Turkish delight

Turkish delight

By
From
Citrus
Makes
48 squares
Photographer
Mowie Kay

For me, Turkish delight is a Christmas thing – growing up it could always be found next to sugared almonds, dates (the old-fashioned sort with the plastic prong for spearing) and a large bowl of whole nuts waiting to be cracked. I also remember my father producing it at key moments during a reading of The Lion, The Witch and The Wardrobe. There is no getting away from the fact that this recipe takes time – make it when you are happy to spend at least an hour stirring away at the stove, preferably with something good to listen to.

Ingredients

Quantity Ingredient
oil, for greasing
500g granulated sugar
1 bergamot or lemon, Pared zest, (or a combination)
1 tablespoon bergamot or lemon juice
125g cornflour
1 teaspoon cream of tartar
1 tablespoon rose water

To coat

Quantity Ingredient
50g icing sugar
50g cornflour

Method

  1. Lightly oil a 20cm square-sided tin. Line with plastic wrap and lightly oil again.
  2. Put the granulated sugar into a saucepan with 600ml water and the zest. Heat slowly, stirring constantly until the sugar has dissolved, then turn up the heat and bring to the boil. Turn down slightly then leave to bubble away until you have a syrup that has reached the hard ball stage – you want it to be between 118 and 121°C. This will take around 15 minutes. Add the juice.
  3. Meanwhile, put the cornflour and cream of tartar into a saucepan with 500ml plus 2 tbsp water, making sure you whisk out any lumps. Heat, stirring constantly, until the mixture comes to the boil. Keep stirring until it is well thickened, then remove from the heat.
  4. Strain the sugar syrup to remove the citrus zest, then pour a small amount into the cornflour mix, whisking it in thoroughly. Gradually incorporate the rest of the sugar syrup until you have a smooth paste. Return to the heat and bring to the boil. Turn down the heat until the mixture is very gently simmering then stir constantly and steadily for an hour, or until the mixture is very thick, and when you scrape a spoon across the bottom of the pan, it leaves a clean trail behind it.
  5. To test whether the Turkish delight is done, take a small amount and drop it into a bowl of cold water.
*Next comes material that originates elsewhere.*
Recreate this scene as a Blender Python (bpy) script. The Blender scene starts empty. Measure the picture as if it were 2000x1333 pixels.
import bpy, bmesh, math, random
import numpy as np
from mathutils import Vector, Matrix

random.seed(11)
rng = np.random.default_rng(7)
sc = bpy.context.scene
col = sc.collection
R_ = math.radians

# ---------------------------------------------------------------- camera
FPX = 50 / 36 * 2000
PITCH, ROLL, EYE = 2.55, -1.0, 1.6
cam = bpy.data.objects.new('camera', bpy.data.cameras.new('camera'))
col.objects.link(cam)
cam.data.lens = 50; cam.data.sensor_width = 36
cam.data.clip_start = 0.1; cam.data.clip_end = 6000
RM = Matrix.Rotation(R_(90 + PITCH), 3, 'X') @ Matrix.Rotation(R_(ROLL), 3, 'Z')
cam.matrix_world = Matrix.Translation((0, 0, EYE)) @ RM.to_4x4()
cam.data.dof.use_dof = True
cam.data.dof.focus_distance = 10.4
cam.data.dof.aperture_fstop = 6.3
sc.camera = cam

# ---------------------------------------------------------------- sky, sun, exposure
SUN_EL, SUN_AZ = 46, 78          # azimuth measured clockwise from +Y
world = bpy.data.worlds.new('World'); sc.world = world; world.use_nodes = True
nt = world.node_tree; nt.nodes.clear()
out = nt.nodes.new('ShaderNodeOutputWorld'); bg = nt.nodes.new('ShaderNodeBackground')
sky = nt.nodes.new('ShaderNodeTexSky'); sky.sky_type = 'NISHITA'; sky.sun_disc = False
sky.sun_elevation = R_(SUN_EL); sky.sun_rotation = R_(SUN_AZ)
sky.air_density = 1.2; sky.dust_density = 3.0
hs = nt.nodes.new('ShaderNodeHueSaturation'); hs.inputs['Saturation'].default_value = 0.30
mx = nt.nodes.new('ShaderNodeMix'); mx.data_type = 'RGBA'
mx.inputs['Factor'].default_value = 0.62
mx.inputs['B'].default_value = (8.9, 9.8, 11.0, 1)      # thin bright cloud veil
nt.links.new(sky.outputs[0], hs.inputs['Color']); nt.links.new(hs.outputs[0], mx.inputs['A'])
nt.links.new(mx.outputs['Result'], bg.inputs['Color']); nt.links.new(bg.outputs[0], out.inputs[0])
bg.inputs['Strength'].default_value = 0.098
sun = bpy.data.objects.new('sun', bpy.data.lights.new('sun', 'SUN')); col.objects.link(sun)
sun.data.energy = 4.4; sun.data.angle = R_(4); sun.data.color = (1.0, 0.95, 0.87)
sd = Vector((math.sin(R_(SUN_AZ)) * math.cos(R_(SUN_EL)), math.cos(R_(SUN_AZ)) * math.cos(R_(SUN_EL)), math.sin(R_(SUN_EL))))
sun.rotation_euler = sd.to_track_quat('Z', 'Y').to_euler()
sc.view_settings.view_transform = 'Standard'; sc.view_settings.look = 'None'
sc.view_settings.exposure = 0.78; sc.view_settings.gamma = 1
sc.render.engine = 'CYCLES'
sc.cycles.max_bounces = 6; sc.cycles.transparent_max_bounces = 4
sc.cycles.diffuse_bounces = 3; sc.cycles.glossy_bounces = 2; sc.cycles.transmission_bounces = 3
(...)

When it has cooled down, remove and give it a squeeze – if it is pliable but stays in a firm, unyielding lump without breaking apart, it is done. Add the rose water and stir over the heat for another minute or two until it is well combined. Immediately pour into the prepared tin, spreading it out as evenly as possible, then leave to cool.
  6. Mix the icing sugar with the cornflour – this will help stop the icing sugar from melting over time. Cut the cooled Turkish delight into lumps and toss in the icing sugar mixture.
  7. Store in a lined box that has plenty of ventilation – if you keep it anywhere airtight it will start bleeding until it all runs together in a sticky mess.

Variations

  • These are endless, but my favourite is lime or sour orange with orange blossom water. Simply substitute the citrus and use orange blossom water in place of the rose water. Another option is using lemon verbena leaves in place of the zest. In this instance continue to use the lemon juice.